Über kaum nachvollziehbare Kanäle war eine seiner LPs ans Kap gelangt und dort zum Anti-Apartheids-Soundtrack avanciert. Sein Debüt wurde von drei Plattenfirmen nachgepresst, in jeder südafrikanischen LP-Sammlung taucht das Album auf, jeder verbindet etwas mit den Songs, Rodriguez ist größer als Elvis, die Beatles und die Rolling Stones. Aber als Person unbekannt. Das fiel dann in den 90ern auch endlich mal jemandem auf. Ein südafrinakischer Fan und ein US-Journalist machen sich nur auf die Suche nach dem Verbleib des Musikers, der sich nach Gerüchten auf der Bühne verbrannte, erschoss oder sonstwie umbrachte.

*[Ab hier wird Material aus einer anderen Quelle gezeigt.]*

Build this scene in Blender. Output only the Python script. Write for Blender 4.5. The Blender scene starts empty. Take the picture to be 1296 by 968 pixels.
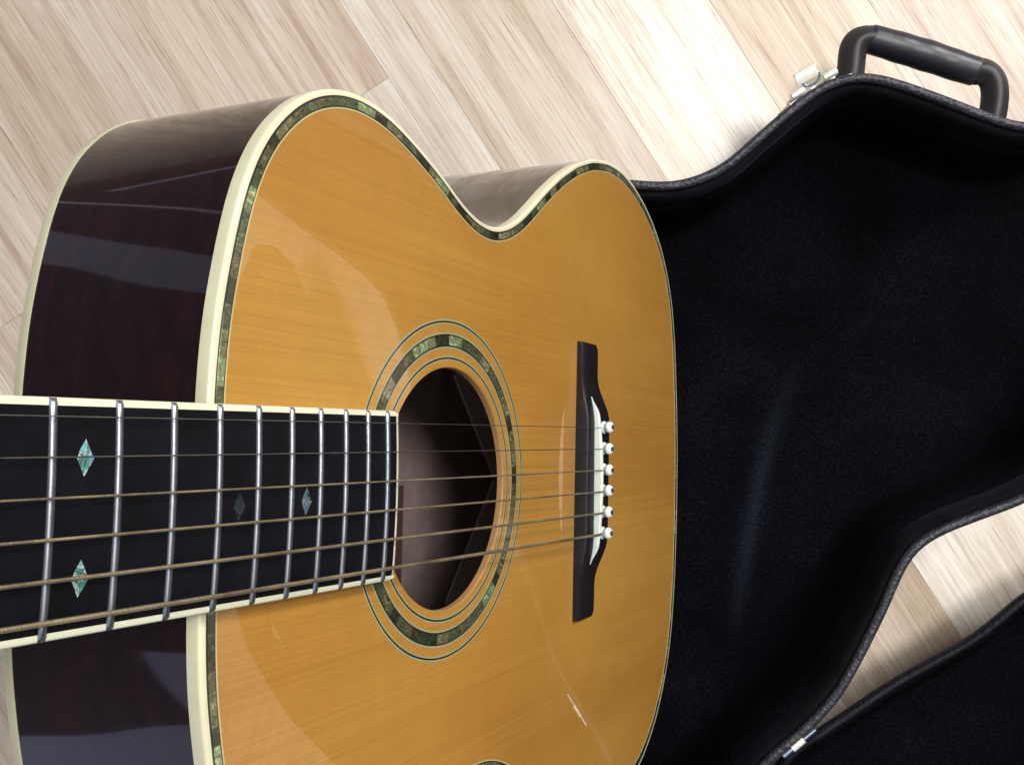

Da begann die Recherche-Odyssee, das hätte Bob Andrews besser hinbekommen: Zunächst versuchten sie, den Geldflüssen aus dem LP-Verkauf auf die Spur zu kommen. Damit endeten sie bei einem Labelboss, der von den fälligen Tantiemen nichts wusste und dem sie auch egal waren. Okay. Kann man so machen. Es steht aber noch der Name des Produzenten auf der Platte, und der wusste immerhin etwas mehr, zum Beispiel, dass Rodriguez noch lebte. Mit Milchtütenfahndung und einem in den USA geleakten Zeitungsbericht wurde eine der Töchter von Rodriguez auf die Suchenden aufmerksam. Und man denkt sich: Warum nicht gleich und groß in der Zeitung im Heimatland des Gesuchten? Mit hunderttausenden verkaufter LPs als Argument ließe sich da sicherlich ein interessiertes Medium für die Geschichte finden. Die Tochter nun stellt endgültig den Kontakt zum ahnungslosen Rodriguez her, und alles ist gut, so gut, dass der bescheidene Mann hernach in Südafrika ausverkaufte Konzerte in Megahallen spielt. Und trotzdem wieder an seinen Arbeitsplatz zurückkehrt. 1998. Und nach den vier folgenden Touren. Reich wurde nicht er, sagt die Tochter, sondern die Bootlegger. Und weltweit in Musikerkreisen bekannt wurde die grandiose Geschichte vom wiedergefundenen ahnungslosen Megastar 1998 auch nicht. Sondern erst heute.

Ja, Herzschmerz, alles gut, wohlig, kuschlig, anti. Ja, der Film ist toll. Die Figuren, die der Regisseur plappern lässt, erzählen lustige bis launige Geschichten. Das Tempo stimmt. Und die Musik ist immerhin okay, mit der Story wird sie gar besser. Als Biopic hätte der Film vermutlich nicht funktioniert, so wie die meisten Biopics irgendwie nicht so richtig funktionieren. Und bei allem ist die Geschichte so unglaubwürdig, als wäre man Arnold Hau auf der Spur.

Ein Gedanke zu „Searching For Sugar Man – Malik Bendjelloul – GB/S 2012

  1. Wenn man einen Menschen wie Rodriguez so gar nicht erfassen kann, sollte man einfach schweigen und sich nicht mit veraechtlichem Geschreibsel profilieren wollen. Klappt eh nicht.